I had already waited more than a month to return a piece of clothing that my beau’s mother bought me. And the only Old Navy store in the area was at our local “mall” that doubles as a destination for shopping bus tours.

I was forced to park as far away from the mall as possible due to traffic. It took me 10 minutes to push and shove through a waxing and waning crowd to a store that I could see 100 feet in front of me.

Why were these people here? Was it because they couldn’t go shopping on Super Bowl Sunday? Was it because they had nothing better to do in the freezing cold temperatures? Were they returning motley Christmas gifts like I was, using gift cards they’d haphazardly shoved in their wallet, or even biding time before stuffing themselves like sardines in a movie theatre to view the next semi-ok movie?

At the time, I didn’t care. I had already broken my rule of not going to a mall (which I avoided, to the bane of friends and family, for nearly two years.) I’d already lost my pride. I didn’t want to lose my temper.

A trip that I thought would be a 15-minute venture didn’t end until an hour and a half later, when I made the mistake of going to Bed Bath and Beyond for a small storage unit I’d seen on their Web site. After explaining the look and feel of the item, the nice lady at the store showed me a row of shoe racks. I didn’t ask for shoe racks.

Still, the question remains: What were all those people doing at that darn mall?

Well, regardless how or where they were doing it, they were spending money… lots of it. These are known as holiday follow-on sales. Since most of the East had yet to enjoy an extremely frigid winter until this past week, consumers were buying coats and hats and gloves and scarves, and anything else to keep them warm. Additionally, gift cards were being cashed in and causing consumers to spend more at specialty stores than they would without a gift card.

Same-store sales for stores open at least a year in January 2007 rose 3.9%, according to Thomson Financial’s analysis of the top 55 retail chains. (This does not include Web sales or some retail chains that refuse to release monthly sales statistics.) Compare this to the modest 2.9% that same-store sales gained in November and December, and you can see where the true holiday season lies.

Late last year I told you that the worst time to purchase any retail stocks was in the middle of the holiday season. It’s the fourth-quarter earnings announcements and forward-looking statements that make retail stocks better valued and in essence, better investments.

Of course, analysts do caution that American consumers may be tapped out in the near future.
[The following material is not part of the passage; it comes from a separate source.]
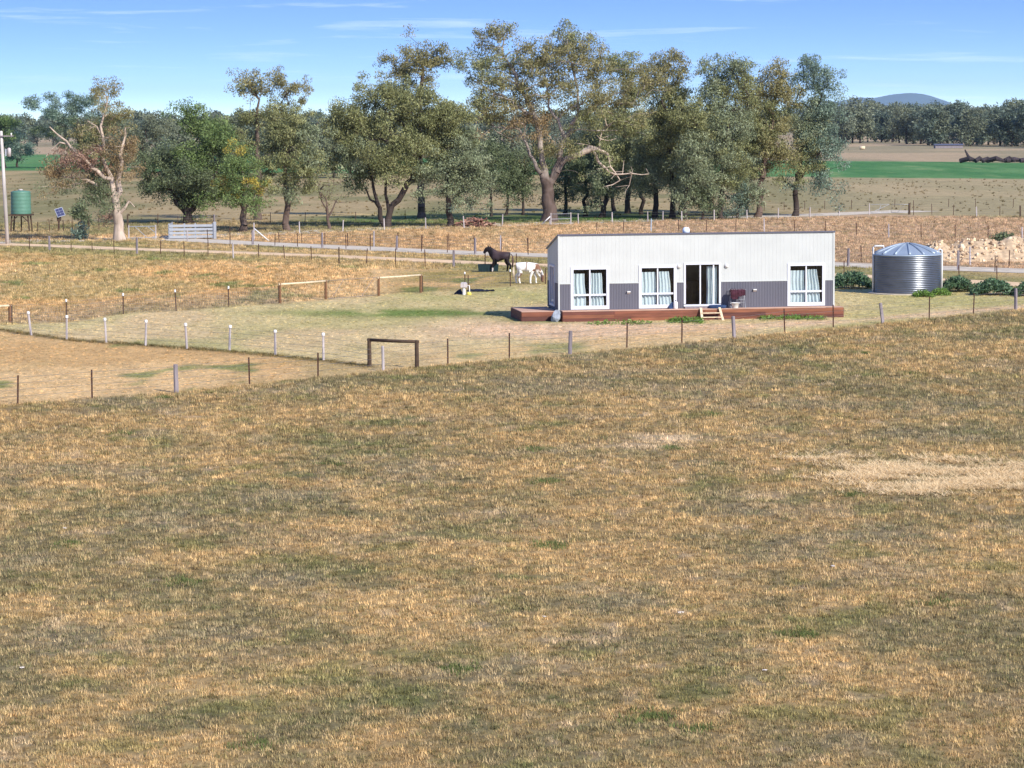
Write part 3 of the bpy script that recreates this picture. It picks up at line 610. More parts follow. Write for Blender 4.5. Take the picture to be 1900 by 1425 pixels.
def far_tree(x, y, s, k, label, group, rz):
    t = thing('far_tree', label, 'tree', (x, y, 0), rz, group)
    t.scale = (s * 1.15, s * 1.15, s)
    obj('trunk', FARS[k][0], t); obj('crown', FARS[k][1], t)
rf = random.Random(4)
px = 1560.0; k = 0
while px < 1990:
    D = 1190 + 130 * rf.random() - (px - 1560) * 0.45 + (70 if px < 1690 else 0)
    p = AT(px, 300, D)
    far_tree(p[0], D, rf.uniform(.78, 1.02), rf.choice([0, 1, 2, 4]), 'dull green tree in the front rank of the far tree line at right', 'far tree line on the right', rf.uniform(0, 6.28))
    px += rf.uniform(8, 15)
px = -60.0
while px < 1560:
    D = 1420 + 160 * rf.random(); p = AT(px, 300, D)
    far_tree(p[0], D, rf.uniform(.62, .86), rf.choice([0, 1, 2, 3, 4]), 'hazy tree of the far tree line showing between the roadside gums', 'far tree line on the left', rf.uniform(0, 6.28))
    px += rf.uniform(24, 40)
rs_ = random.Random(14)
for (px, py, s_) in ((215, 322, .55), (250, 318, .6), (300, 325, .5), (335, 320, .55), (420, 322, .55), (470, 318, .6), (590, 326, .5), (620, 330, .55), (650, 322, .62), (690, 330, .5), (880, 330, .5), (910, 322, .55), (950, 326, .5), (1000, 318, .6), (1060, 324, .55), (1110, 326, .5), (1160, 320, .6), (1210, 326, .55), (1255, 320, .6), (1300, 326, .55), (1345, 322, .55), (1390, 326, .5)):
    p = G(px, py); far_tree(p[0], p[1], s_ * rs_.uniform(.9, 1.15), rs_.choice([0, 1, 2, 4]), 'half-hidden scrubby tree at the back of the far paddock behind the gums', 'scrub trees at the back of the far paddock', rs_.uniform(0, 6.28))
# the wood behind it reads as one mass
Vs, Qs, Cs, off = [], [], [], 0
wr = np.random.default_rng(77)
for i in range(150):
    pxx = -150 + 2250 * (i + wr.random()) / 150; D = wr.uniform(1500, 1900); s = wr.uniform(.95, 1.28) * (.80 if pxx < 1500 else 1)
    p = AT(pxx, 300, D); n = 24
    u = wr.normal(size=(n, 3)); u /= np.linalg.norm(u, axis=1)[:, None]
    T = np.array([p[0], D, 11.5 * s]) + u * np.array([6.5, 4.5, 6.4]) * s * (wr.uniform(.3, 1, (n, 1)) ** .5)
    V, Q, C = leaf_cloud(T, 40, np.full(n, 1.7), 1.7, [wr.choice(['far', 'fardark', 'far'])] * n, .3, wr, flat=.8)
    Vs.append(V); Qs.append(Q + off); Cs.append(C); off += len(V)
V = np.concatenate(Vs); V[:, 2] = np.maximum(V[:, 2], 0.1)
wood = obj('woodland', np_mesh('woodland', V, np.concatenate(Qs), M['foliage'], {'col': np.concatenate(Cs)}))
tag(wood, 'hazy mass of distant woodland along the horizon', 'woodland', kind='stuff')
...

For one, employers slowed hiring in January, and even laid some people off. (Of course, as Adam has pointed out plenty of times, the bulk of these jobs were retail services jobs hired to handle increased customer traffic.) Additionally, Americans’ savings hit –1% in 2006.

Please, don’t discount American buying power. Tax returns are being filled out right now as we speak, stamped, sealed, and sent in the mail.

Do you really want to tell me that the majority of Americans, who can’t really save and have a love affair with credit, will use their tax returns for something, oh I don’t know, pragmatic… like paying their car loans down or taking some edge off of their credit card’s minimum payment? No way… they’re going to use that money to buy everything they asked their family and friends for at Christmas time, but didn’t receive as a present.

In that vein, don’t look for retail to slow down any time soon.

An observation of the Retail Service HOLDRs ETF (RTH:AMEX) on an annual scale, shows that more times than not, bullishness is pervasive enough to lift retail stock prices straight through to April.

Of course, 2003 was the best year for the RTH, gaining 31% in 365 days.

This year is set for the same movement.

In 2003, the RTH executed a strong and steady 10-day over 50-day Moving Average. While these bullish crossovers have occurred since, the most recent cross is as strong as that one from 2003. The others were inherently weak.

Additionally, RSI levels are as they were in 2003, with more room for growth.

And, the most bullish indicator of all… a new historic high on the RTH today at $104.90.

Never judge against a new high… if this looks anything like 2003, which I believe the RTH to be emulating, this retail index could rise as high as $131 per share by the end of 2007.